Chanel, age 14, especially liked the video classes taught through the Pathways program. "Working the camera was fun, and we learned how to edit film, direct and produce a film."

Joseph, age 8, said the best part of the program was planting seeds in the Children’s Garden and tending to their growth, but also enjoyed painting in Ms. Rocco’s art class.

"Pathways involves more than just teaching arts," Goldberg added. "We’re trying to give foster children an anchor to the world, a sense of direction that will last a lifetime. And it’s exciting to see the enthusiasm in the children’s eyes. This is a program that goes beyond fixing what’s broken. It sees the child as a whole person, filled with potential, and ready to learn about all the world has to offer."

Rocco agreed, noting that even art classes teach more than skills of the hand.

"The main thing students learn is how to solve problems in a visual way," Rocco explained. "A lot of people think about art as skill building, but art is mostly about communication and problem-solving. And much of the emphasis is really on creative problem solving. There are lots of ways you can solve the same problem, and that lesson transfers to other areas of life."

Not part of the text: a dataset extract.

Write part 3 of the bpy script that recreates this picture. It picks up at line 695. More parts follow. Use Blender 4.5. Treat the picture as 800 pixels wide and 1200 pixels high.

Goldberg noted that Pathways to Development relies heavily on strong working relationships with organizations, such as the Chicago Botanic Garden and Arts Excel. The program also relies on contributions and voluntary efforts from numerous local organizations. For example, he noted, the Chicago Symphony last year donated more than 1,200 tickets to its performances. Other organizations collaborating with Pathways to Development include the Muntu Dance Theatre of Chicago, the Merit Music Program and Ballet Chicago.

Organizations and individuals wishing to learn more about the Pathways to Development Program and how they can help are encouraged to call Sidney Goldberg at 312-814-1520.

"I’ve learned so much and feel so good about myself," said Chanel. "They’ve shown me how to do a lot of things I never would have been interested in before. I can do a lot more than I thought I could do."